Why the panic attack? GM's not closing any plants or laying off any workers, they're just negotiating for a fat subsidy stack. Donald knows this, he's the world's foremost expert on negotiating with OPM. I'm sure he admires and respects GM for their tough negotiating, he can't be mad at GM for trying to get the best deal they can. It's exactly what he'd do if he were running GM (except he'd be much, much better at it of course.) So just chill out and watch what happens, you're getting free tickets to a live performance of The Art Of The Deal. Just remember that they're all actors here, none of this is real.
^ This analysis probably makes the most sense of all.
Now that's a take on things!
Bombardier in Quebec pulls shit like this.
all the world's a stage.
More false equivalence from "Reason" and "Trump Derangement"-denier Matt Welch. Sorry, but "both sides" have not initiated a highly risky and possibly ruinous trade war with China. You don't have to make sure to get "equal" digs in at Democrats while the Republicans still control the House, Senate, and executive.
Maybe the problem is not enough government meddling in the auto industry. Trump's a supposed marketer--he should figure out how to make GM brands as desirable as the foreigner ones. I think it's too late for Chevy in the sedan market. Nobody wants that. Maybe if they changed their logo. By itself, as a matter of looks, the Cruze hatchback is one I might actually be caught dead in.
That yellow bowtie is ugly as fuck.
Well and succinctly put.
Your pal Obama is responsible for these slow selling cars Tony. And giving them our mo eh so they could open more p,ants in China.
"I told them, 'You're playing around with the wrong person.'" At the White House, Trump depicted to reporters his conversation with GM CEO Mary Barra like so: "This country's done a lot for General Motors, you better get back in there soon....They say the Chevy Cruze is not selling well. I say, well then get a car that is selling well, and put it back in.... They better put something else in."
I couldn't help thinking of this classic movie scene when I read Drumpf's rant & rave.
https://youtu.be/j4SRsGn14PI
Swing and a miss! Of course, the moment you said 'Drumpf', I knew whatever else you threw out there would be weak and moronic.
President Donald Trump is none too pleased that GM is shuttering five U.S. manufacturing plants and eliminating 14,000 jobs.
"They better damn well open a new plant there very quickly," the president barked to The Wall Street Journal yesterday. "I told them, 'You're playing around with the wrong person.'" At the White House, Trump depicted to reporters his conversation with GM CEO Mary Barra like so: "This country's done a lot for General Motors, you better get back in there soon....They say the Chevy Cruze is not selling well. I say, well then get a car that is selling well, and put it back in.... They better put something else in."
What the fuck is the problem here?

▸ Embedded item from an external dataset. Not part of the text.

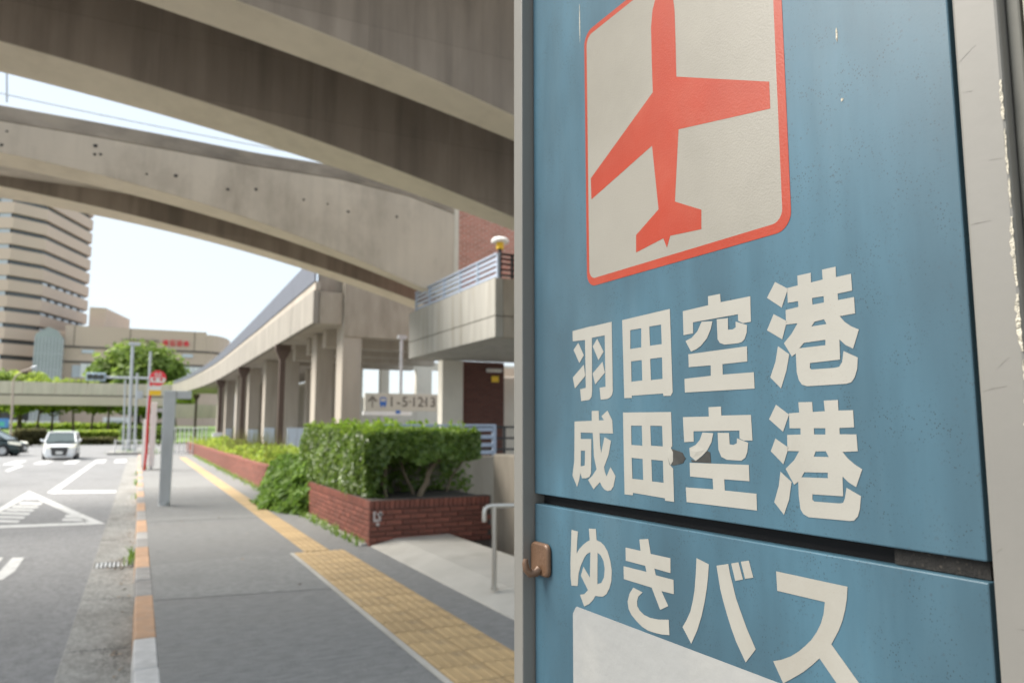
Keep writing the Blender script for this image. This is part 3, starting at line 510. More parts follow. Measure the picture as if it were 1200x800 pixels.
# ================================================================== leaves
def leaf_mesh(pts, size, name, flat=.5, asp=1.6, up=.25, dirs=None):
    """pts: leaf centres; every leaf is a folded diamond of two faces"""
    V = []; Fc = []
    rnd = random.random; g = random.gauss
    for k, p in enumerate(pts):
        n = Vector((g(0,1), g(0,1), g(0,1)))
        if dirs: n += dirs[k]*1.6
        n.z += up*2; n.normalize()
        t = n.orthogonal().normalized(); t.rotate(Matrix.Rotation(rnd()*6.283, 3, n)); b = n.cross(t)
        s = size*random.uniform(.6, 1.35); l = s*asp*.5; w_ = s*.5
        i = len(V); q = n*s*.14
        V += [p-t*l, p-b*w_+q, p+t*l, p+b*w_+q]
        Fc += [(i,i+1,i+2),(i,i+2,i+3)]
    me = bpy.data.meshes.new(name); me.from_pydata([tuple(v) for v in V], [], Fc); me.update(); return me
def foliage(name, pts, size, m, parent=None, dirs=None, **k):
    o = bpy.data.objects.new(name, leaf_mesh(pts, size, name, dirs=dirs, **k)); o.data.materials.append(m); col.objects.link(o)
    if parent: o.parent = parent
    return o
def nz3(p, s): return noise.noise(Vector(p)*s)

# ================================================================== brick planter with the clipped hedge
PX0, PX1, PY0, PY1, PH = 2.68, 4.40, 9.40, 13.35, .57
pl = empty('brick_planter', (2.68, 9.4, 0)); tag(pl, 'red brick planter box with the clipped hedge growing in it, beside the platform', 'planter')
core = MB().box(.02, 1.71, .02, .2, -.2, PH-.004).box(.02,.2,.2,3.94,-.2,PH-.004).box(.2,1.71,.2,3.94,-.2,PH-.06)
obj('mortar_core', core, [M['mortar'], M['soil']], pl)
obj('footing', MB().box(-.09, -.004, .05, 3.8, -.1, .035), M['apron'], pl, bevel=.006)
obj('soil_bed', MB().box(.21,1.7,.21,3.9,PH-.06,PH-.03), M['soil'], pl)
bm_ = MB().box(0,.212,0,.1,0,.057); b0 = obj('brick', bm_, M['brick'], pl, bevel=.004)
bs_ = MB().box(0,.1,0,.21,0,.06); 
hd = MB().box(0,.058,0,.2,0,.105)
brick_me = b0.data; brick_mod = b0
def bcopy(loc, rz=0, src=None, sx=1):
    o = (src or b0).copy(); col.objects.link(o); o.location = loc; o.rotation_euler.z = rz; o.scale.x = sx; return o
b0.location = (0, 0, .0)
zc0 = -.02; first = True
for r_ in range(7):
    zz = -.02 + r_*.0675
    off = .111 if r_ % 2 else 0
    x_ = -off + (.0)
    k = 0
    while x_ < 1.70:
        a_ = max(x_, 0); b_ = min(x_+.212, 1.71)
        if b_-a_ > .05:
            if first: b0.location = (a_, random.uniform(-.003,.003), zz); first = False
            else: bcopy((a_, random.uniform(-.003,.003), zz), 0, None, (b_-a_)/.212)
        x_ += .222
    y_ = .104 - off
    while y_ < 3.92:
        a_ = max(y_, .104); b_ = min(y_+.212, 3.94)
        if b_-a_ > .05: bcopy((.1+random.uniform(-.003,.003), a_, zz), math.pi/2, None, (b_-a_)/.212)
        y_ += .222
h0 = obj('brick', hd, M['brick'], pl, bevel=.004, loc=(0, -.004, .455))
x_ = .0675
while x_ < 1.66:
    bcopy((x_, -.004+random.uniform(-.002,.002), .455), 0, h0); x_ += .0675
y_ = .2
while y_ < 3.86:
    bcopy((.2-.004+.008, y_, .455), math.pi/2, h0); y_ += .0675
# faded white paint marks on the brick, near the corner
mkk = MB()
for (a, b, c, d) in ((.05,.40,.085,.43),(.05,.33,.075,.40),(.05,.30,.13,.335),(.10,.38,.17,.41),(.12,.31,.15,.38),(.09,.25,.13,.285),(.13,.37,.16,.43)):
    mkk.box(a, c, -.007, -.003, b, d)
obj('paint_mark', mkk, mat('faded_white_paint', (.45,.4,.38), .8, var=.3, vscale=30), pl)

hg = empty('clipped_hedge', (3.6, 11.3, PH-.04)); tag(hg, 'tall box-clipped evergreen hedge with bare stems under its near end', 'hedge')
O_ = Vector((3.6, 11.3, PH-.04))
def hz_top(x, y): return 1.41 + (y-9.6)*.022 + .05*noise.noise(Vector((x*1.7, y*1.7, 3)))
ptsA, dA, ptsN, dN, ptsI = [], [], [], [], []
hx0, hx1, hy0, hy1 = 2.74, 4.36, 9.72, 14.1
for _ in range(9000):                                  # street face, leaves down to the brick
    y = random.uniform(hy0, hy1); zt = hz_top(hx0, y)
    z = random.uniform(.5, zt); d = abs(random.gauss(0, .06)) - .05*noise.noise(Vector((y*2.2, z*2.2, 0)))
    p = Vector((hx0 + d - .05*math.sin((z-.5)*3), y, z)); ptsA.append(p-O_); dA.append(Vector((-1,0,.3)))
for _ in range(6500):                                  # top, fresh growth
    x = random.uniform(hx0, hx1); y = random.uniform(hy0, hy1)
    p = Vector((x, y, hz_top(x, y) - abs(random.gauss(0,.05)) + .04)); 
    (ptsN if random.random() < .8 else ptsA).append(p-O_); (dN if len(dN) < len(ptsN) else dA).append(Vector((0,0,1)))
for _ in range(3600):                                  # near end, open below
    x = random.uniform(hx0, hx1); zt = hz_top(x, hy0)
    lo = 1.07 + .13*noise.noise(Vector((x*3, 0, 7))) - (.5*max(0, 1-(x-hx0)/.28))
    z = random.uniform(lo, zt)
    p = Vector((x, hy0 + abs(random.gauss(0,.07)) - .06*noise.noise(Vector((x*3, z*3, 5))), z)); ptsA.append(p-O_); dA.append(Vector((0,-1,.2)))
for _ in range(7000):                                  # inside
    x = random.uniform(hx0+.1, hx1); y = random.uniform(hy0+.15, hy1); 
    lo = 1.0 if x > hx0+.35 else .55
    ptsI.append(Vector((x, y, random.uniform(lo, 1.36)))-O_)
for _ in range(7000):                                  # dense back and far half
    ptsI.append(Vector((random.uniform(hx0+.15, hx1+.3), random.uniform(10.7, hy1), random.uniform(.52, 1.05)))-O_)
foliage('crown', ptsA+ptsI, .062, M['leaf'], hg, dirs=dA+[Vector((0,0,0))]*len(ptsI))['kind'] = 'stuff'
for _ in range(90):                                   # stray shoots above the clipped top
    x = random.uniform(hx0, hx1); y = random.uniform(hy0, hy1); h_ = random.uniform(.04,.13); dx = random.uniform(-.04,.04)
    for k in range(5): ptsN.append(Vector((x+dx*k/5+random.gauss(0,.012), y+random.gauss(0,.012), hz_top(x,y)+.03+h_*k/4))-O_); dN.append(Vector((0,0,.2)))
foliage('new_growth', ptsN, .055, M['leaf_new'], hg, dirs=dN)['kind'] = 'stuff'
def stem(px0, px1, path, r0, r1):
    pts = [on_y(a, b, Yp) - O_ for a, b, Yp in path]
    n = len(pts); return MB().tube(pts, [r0+(r1-r0)*k/(n-1) for k in range(n)], 7)
zz_ = lambda l: l
for path, r0, r1 in (
    ([(453,587,10.1),(451,575,10.1),(448,566,10.12),(451,556,10.1),(452,545,10.1),(448,530,10.15)], .03, .022),
    ([(485,582,10.3),(482,572,10.3),(477,562,10.3),(473,553,10.3),(470,541,10.3),(474,528,10.35)], .028, .018),
    ([(491,582,10.0),(495,573,10.0),(500,565,10.0),(502,553,10.0),(508,544,10.0),(519,534,10.02),(527,524,10.1)], .045, .028),
    ([(521,580,10.6),(525,570,10.6),(529,558,10.6),(537,548,10.6),(545,536,10.6)], .022, .014),
    ([(500,562,10.0),(506,552,10.05),(503,540,10.1),(497,528,10.1)], .022, .014),
    ([(465,584,10.9),(468,565,10.9),(462,548,10.9),(470,528,10.9)], .02, .014)):
    obj('trunk', stem(0, 0, path, r0, r1), M['bark_pale'], hg, smooth=True)

# creeper shrub spilling over the planter on to the footway
sh = empty('spilling_shrub', (2.6, 14.6, 0)); tag(sh, 'leafy green creeper spilling off the planter onto the footway beyond the hedge', 'shrub')
pts, dd = [], []
O2 = Vector((2.6, 14.6, 0))
for _ in range(9000):
    y = random.uniform(13.0, 18.2); t = (y-13.0)/5.2
    x = random.uniform(0, 1)
    # section: falls from the planter top out on to the ground
    reach = 2.75 - (.62*math.sin(min(1, t*1.35)*math.pi)**.7 + .06*noise.noise(Vector((y*2,1,1)))) if t < .74 else 2.75-.62*math.sin(.999*math.pi)**.7-.1
    top = .98 - .33*t + .07*noise.noise(Vector((y*1.5, 4, 4)))
    u = random.random()
    if u < .75:
        s = random.random(); z = top*(1-s**1.25); xx = 2.95 - (2.95-reach)*(s**.8)
        p = Vector((xx+random.gauss(0,.035), y, max(.02, z+random.gauss(0,.04)))); d = Vector((-.8,0,.6))
    else:
        p = Vector((random.uniform(2.8, 3.5), y, top+random.gauss(0,.04))); d = Vector((0,0,1))
    nn = noise.noise(p*3.1)*.13; p.x -= max(-.05, nn)*.8; p.z = max(.03, p.z+nn*.7)
    pts.append(p-O2); dd.append(d)
foliage('foliage', pts, .085, M['leaf_creeper'], sh, dirs=dd, asp=2.0)['kind'] = 'stuff'
obj('stem', MB().tube([Vector((.5,-1,.4)),Vector((.3,-.4,.75)),Vector((.1,0,.6)),Vector((-.3,.3,.25))], [.02,.02,.015,.01], 6), M['bark'], sh)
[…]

The US government paid billions upon billions to keep G(overnment) M(otors) factories open. A retarded expenditure? Yes. But that's not Trumps fault.
He's just insisting they keep up their end of the bargain, but somehow Welch thinks this is bad and gives some very mealy-mouthed excuses why.
He's mad because it hurts him politically.
Libertarians defending presidents dictating to private companies about how to run their business. Almost makes you want to put an (R) after your name. You can get away with all kinds of shit.
Tomy you dumb cunt. Your fellow faggot friend, Obama, gave away billions of dollars to GM, just they could make cars no one buys and open plants in China.
Good job voting for that commie you fucking chickenhawk child predator.
I have no small amount of schadenfreude, seeing Reason beg for a mere $200,000 from its base of fatass 350 pound alt-right bald Trumpista toads. These white trash losers calling Reason "leftist" are a joke. Reason should have stuck with the cosmopolitans.
You're no OBL, but a nice effort. B+
Sure, the government shouldn't be subsidizing businesses.
But I don't view the subsidies and quid pro quos being demanded here as all the same. On the one hand, there are broad-based market interventions that are designed to achieve specific policy goals. On the other, you have the obnoxious "picking winners and losers" kind of activity. I think it is reasonable, when you're placing the thumb of government on the market, to want to ensure that tax subsidies and federally-funded bailouts produce the kinds of results you want them to produce. In contrast, when individual companies respond in undesired ways due to an incoherent sent of contradictory policies and market developments you yourself spurred, it's not helpful to yell about the optics, like a company should just eat $1 billion so you don't have to admit that you and your cable news economic team goofed.
I have no small amount of schadenfreude, seeing Reason beg for a mere $200,000 from its base of fatass 350 pound alt-right bald Trumpista toads. These white trash losers calling Reason "leftist" are a joke. Reason should have stuck with the cosmopolitans. [Nelson laugh!]
Yeah faggot, you said that already.
And for the record, I'm reasonably trim and have an enviable head of thick lush hair.
"Political finger-wags at the boardroom is a good sign that the lowly taxpayer is about to take it in the shorts."
Cause it never ever happens out of sight of the public.